セルフフラットの作り方はいろいろあります。
ここで紹介するのは比較合成の暗を使う方法で恒星を消す方法です。
セルフフラットと言っても光害カブリなどのバックグランドの不均一な明るさをある程度、補正するだけでセンサーやフィルターについたゴミの影を消すような芸当はできません。
スカイフラットや面光源などを撮影したフラット画像で補正してもなお残るバックグランドの不均一な明るさの補正が目的です。
以下、M1の画像で説明していますが背景の不均一さがよくわかるように少しストレッチした画像を使っています。(・・・それでもあまり顕著にはわからないので選んだ作例が悪かった。)
これが元画像です。
処理にはPSCCを使っていますがフリーのGIMPなどでも基本的には同じ処理が使えます。
レイヤーを2枚複製します。
最上位のレイヤーを比較(暗)に設定します。
移動ツールを選択した上でカーソルキーでレイヤー全体を移動します。
この例では左に移動しています。
移動するに従い、恒星が消えていきます。
消え具合をみながらレイヤーを移動します。
移動した先で別の恒星と重なったりするので完全には消えませんし、あまり動かしすぎると他の恒星と重なりがちになります。
とりあえずこの状態でレイヤーを結合します。
この例では表示レイヤーを結合を使っています。
下のレイヤーと結合でもOKです。
結合したレイヤーを複製した上でモードを比較(暗)にして今度は右の方に移動して恒星を完全に消しました。
レイヤーを結合します。
スタンプツールで星雲を消します。
コピー元を右、右上、上、左、左下、下という風に変えながら周囲から中央にかけて星雲を消して周囲と馴染むように消します。
比較的に大きめにガウスボカしをかけて平滑化します。
元画像を選択した上で画像操作を行います。
減算モードでフラット画像を適用します。
オフセットは15として背景はやや明るくしています。
完全に真っ黒にせず、ある程度は明るさを保つ方が対象天体の明るさの裾野が背景に溶けるようになり自然に見えます。
という事でこれがセルフフラットで背景のカブリを補正した結果です。
比較(暗)でセルフフラットを作成した場合、カラーバランスが崩れがちなように思います。
数値的な検証無しの感覚的な話になりますが比較(暗)が画像全体の色傾向を反映している訳では無く暗い方のピクセルが選択される結果でしょう。

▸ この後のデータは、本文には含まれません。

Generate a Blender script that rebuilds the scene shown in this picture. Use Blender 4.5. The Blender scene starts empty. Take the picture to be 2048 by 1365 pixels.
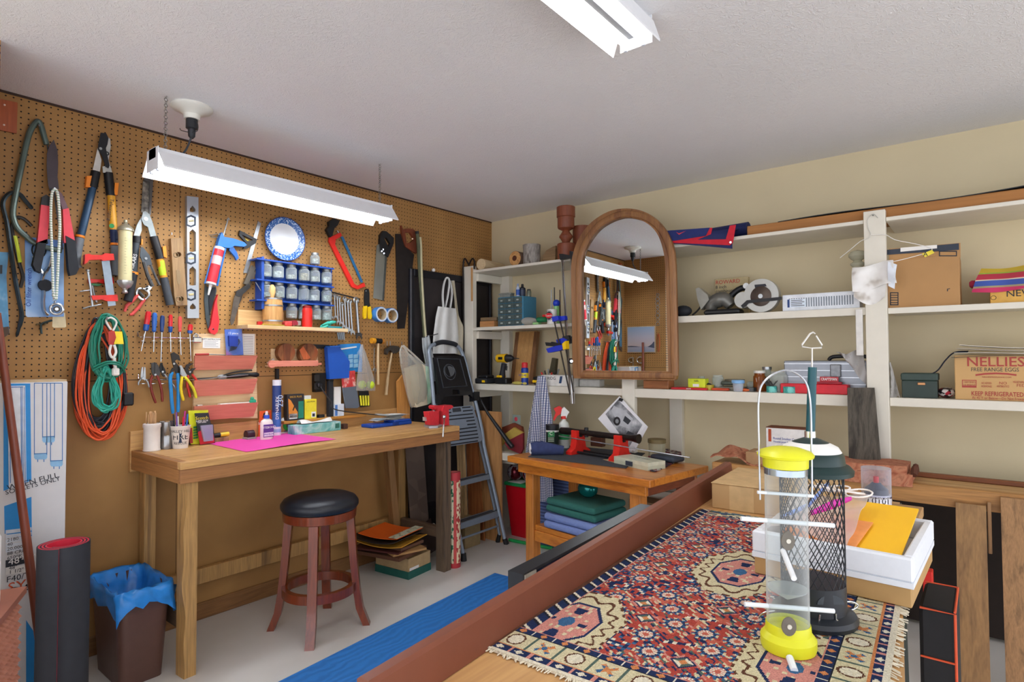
import bpy,bmesh,math,random
from mathutils import Vector as V,Matrix
from mathutils.geometry import tessellate_polygon
random.seed(7)
PI=math.pi
SC=bpy.context.scene
COL=SC.collection
# ---------------------------------------------------------------- camera
F=1183.0
CAM=V((3.152,-3.676,1.327))
def _axes(yaw,pitch,roll):
    f=V((-math.sin(yaw),math.cos(yaw),0));r=V((math.cos(yaw),math.sin(yaw),0));u=V((0,0,1))
    f2=f*math.cos(pitch)+u*math.sin(pitch);u2=-f*math.sin(pitch)+u*math.cos(pitch)
    return f2,r*math.cos(roll)+u2*math.sin(roll),-r*math.sin(roll)+u2*math.cos(roll)
AF,AR,AU=_axes(.675,.0279,-.0040)
cd=bpy.data.cameras.new('camera');cam=bpy.data.objects.new('camera',cd);COL.objects.link(cam)
cam.matrix_world=Matrix(((AR.x,AU.x,-AF.x,CAM.x),(AR.y,AU.y,-AF.y,CAM.y),(AR.z,AU.z,-AF.z,CAM.z),(0,0,0,1)))
cd.sensor_width=36;cd.lens=F/2048*36;cd.clip_start=.02
SC.camera=cam
# pixel measurements of the photograph turned into points on the real planes of the room
def ray(px,py):return AF+AR*((px-1024)/F)+AU*((682.5-py)/F)
def onx(px,py,X=0.):
    d=ray(px,py);return CAM+d*((X-CAM.x)/d.x)
def ony(px,py,Y=0.):
    d=ray(px,py);return CAM+d*((Y-CAM.y)/d.y)
def onz(px,py,Z=0.):
    d=ray(px,py);return CAM+d*((Z-CAM.z)/d.z)
def mpp(p):return (V(p)-CAM).dot(AF)/F  # metres per pixel at a point
class L:# peg wall: u = +y, v = z, out = +x
    u,v,n=V((0,1,0)),V((0,0,1)),V((1,0,0))
    at=staticmethod(lambda px,py,o=0.:onx(px,py,o))
class R:# shelf wall: u = +x, v = z, out = -y
    u,v,n=V((1,0,0)),V((0,0,1)),V((0,-1,0))
    at=staticmethod(lambda px,py,o=0.:ony(px,py,-o))
class Z:# horizontal
    u,v,n=V((1,0,0)),V((0,1,0)),V((0,0,1))
    at=staticmethod(lambda px,py,o=0.:onz(px,py,o))
# ---------------------------------------------------------------- materials
def lin(h):
    if isinstance(h,str):
        h=h.lstrip('#');c=[int(h[i:i+2],16)/255 for i in (0,2,4)]
        return tuple(x/12.92 if x <= .04045 else ((x+.055)/1.055)**2.4 for x in c)+(1,)
    return tuple(h)+(1,) if len(h) == 3 else tuple(h)
MATS={}
def nodes(m):
    m.use_nodes=True;nt=m.node_tree
    return nt,nt.nodes.get('Principled BSDF')
def N(nt,typ,**kw):
    n=nt.nodes.new(typ)
    for k,v in kw.items():
        if k.startswith('i_'):
            k=k[2:];n.inputs[int(k) if k.isdigit() else k].default_value=v
        else:setattr(n,k,v)
    return n
def LK(nt,a,b):nt.links.new(a,b)
def ramp(nt,fac,stops,interp='LINEAR'):
    r=N(nt,'ShaderNodeValToRGB');e=r.color_ramp;e.interpolation=interp
    while len(e.elements) < len(stops):e.elements.new(.5)
    for x,(p,c) in zip(e.elements,stops):x.position=p;x.color=lin(c)
    LK(nt,fac,r.inputs[0]);return r.outputs[0]
def M(col,rough=.5,metal=0.,nv=.12,ns=30.,bump=0.,bs=200.,trans=0.,spec=None,key=None,ior=1.45,coat=0.):
    k=key or (col,rough,metal,nv,ns,bump,trans,coat)
    if k in MATS:return MATS[k]
    m=bpy.data.materials.new('finish_%d' % len(MATS));nt,b=nodes(m)
    c=lin(col)
    if nv:
        tc=N(nt,'ShaderNodeTexCoord');no=N(nt,'ShaderNodeTexNoise',i_Scale=ns,i_Detail=3.)
        LK(nt,tc.outputs['Object'],no.inputs['Vector'])
        o=ramp(nt,no.outputs[0],[(.25,[x*(1-nv) for x in c[:3]]),(.75,[min(1,x*(1+nv)) for x in c[:3]])])
        LK(nt,o,b.inputs['Base Color'])
        if bump:
            n2=N(nt,'ShaderNodeTexNoise',i_Scale=bs,i_Detail=3.);LK(nt,tc.outputs['Object'],n2.inputs['Vector'])
            bp=N(nt,'ShaderNodeBump',i_Strength=bump,i_Distance=.01);LK(nt,n2.outputs[0],bp.inputs['Height']);LK(nt,bp.outputs[0],b.inputs['Normal'])
    else:b.inputs['Base Color'].default_value=c
    b.inputs['Roughness'].default_value=rough;b.inputs['Metallic'].default_value=metal
    b.inputs['Transmission Weight'].default_value=trans;b.inputs['IOR'].default_value=ior
    b.inputs['Coat Weight'].default_value=coat
    if spec is not None:b.inputs['Specular IOR Level'].default_value=spec
    MATS[k]=m;return m
def wood(c1,c2,ax='Y',sc=1.,rough=.5,dark=None,bump=.15,coat=0.):
    k=('wood',c1,c2,ax,sc,rough,dark,coat)
    if k in MATS:return MATS[k]
    m=bpy.data.materials.new('wood_%d' % len(MATS));nt,b=nodes(m)
    tc=N(nt,'ShaderNodeTexCoord');mp=N(nt,'ShaderNodeMapping')
    s=[22*sc]*3;s['XYZ'.index(ax)]=1.3*sc;mp.inputs['Scale'].default_value=s
    LK(nt,tc.outputs['Object'],mp.inputs[0])
    n1=N(nt,'ShaderNodeTexNoise',i_Scale=1.,i_Detail=5.,i_Roughness=.6,i_Distortion=.6);LK(nt,mp.outputs[0],n1.inputs['Vector'])
    st=[(.28,c2),(.5,c1),(.72,c2)]
    if dark:st=[(.2,dark)]+[(.36,c2),(.52,c1),(.74,c2)]
    o=ramp(nt,n1.outputs[0],st)
    n2=N(nt,'ShaderNodeTexNoise',i_Scale=9.,i_Detail=2.);LK(nt,mp.outputs[0],n2.inputs['Vector'])
    mx=N(nt,'ShaderNodeMixRGB',blend_type='OVERLAY',i_Fac=.35);LK(nt,o,mx.inputs[1]);LK(nt,n2.outputs[0],mx.inputs[2])
    LK(nt,mx.outputs[0],b.inputs['Base Color'])
    bp=N(nt,'ShaderNodeBump',i_Strength=bump,i_Distance=.004);LK(nt,n1.outputs[0],bp.inputs['Height']);LK(nt,bp.outputs[0],b.inputs['Normal'])
    b.inputs['Roughness'].default_value=rough;b.inputs['Coat Weight'].default_value=coat
    MATS[k]=m;return m
def clear(col='#eef4f4',a=.16,rough=.05,key=None):
    """thin clear plastic / glass: mostly see-through with a glossy surface"""
    k=('clear',col,a,rough)
    if k in MATS:return MATS[k]
    m=bpy.data.materials.new('clear_%d' % len(MATS));nt,b=nodes(m)
    b.inputs['Base Color'].default_value=lin(col);b.inputs['Roughness'].default_value=rough
    t=N(nt,'ShaderNodeBsdfTransparent');t.inputs[0].default_value=lin(col)
    fr=N(nt,'ShaderNodeLayerWeight',i_Blend=.25);no=N(nt,'ShaderNodeTexNoise',i_Scale=25.)
    tc=N(nt,'ShaderNodeTexCoord');LK(nt,tc.outputs['Object'],no.inputs['Vector'])
    ma=N(nt,'ShaderNodeMath',operation='MULTIPLY_ADD',i_1=.6,i_2=a-.03);LK(nt,fr.outputs['Facing'],ma.inputs[0])
    mb=N(nt,'ShaderNodeMath',operation='MULTIPLY_ADD',i_1=.06);LK(nt,no.outputs[0],mb.inputs[0]);LK(nt,ma.outputs[0],mb.inputs[2])
    mx=N(nt,'ShaderNodeMixShader');LK(nt,mb.outputs[0],mx.inputs[0]);LK(nt,t.outputs[0],mx.inputs[1]);LK(nt,b.outputs[0],mx.inputs[2])
    LK(nt,mx.outputs[0],nt.nodes['Material Output'].inputs[0]);MATS[k]=m;return m
def emit(col,s):
    m=bpy.data.materials.new('lamp_%d' % len(MATS));nt,b=nodes(m)
    b.inputs['Base Color'].default_value=lin('#ffffff');b.inputs['Emission Color'].default_value=lin(col);b.inputs['Emission Strength'].default_value=s
    MATS[('emit',col,s,len(MATS))]=m;return m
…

画像解像度を落とした画像でフラットを作成した上で再び元の大きさに戻す方が良いかもしれません。
・・・やってみました。
解像度を9DPIに落とした画像です。
複製レイヤーを比較(暗)にして左に移動しました。
がっつり恒星が消えています。
元画像から新たに作成したレイヤーを比較(暗)にして今度は右に移動しました。
恒星のみならず星雲もほぼ消えました。
わずかに破片みたいなのが中央に散らばっています。
ダスト&スクラッチをかけたら星雲も跡形なく消えました。
解像度を元に戻した上でオリジナルの画像にレイヤーとしてコピペ。
画像操作の減算を実施したのが上です。
うん、解像度を落としてセルフフラット作成が正解ですね。
なお、解像度の変更はバイリニアを使います。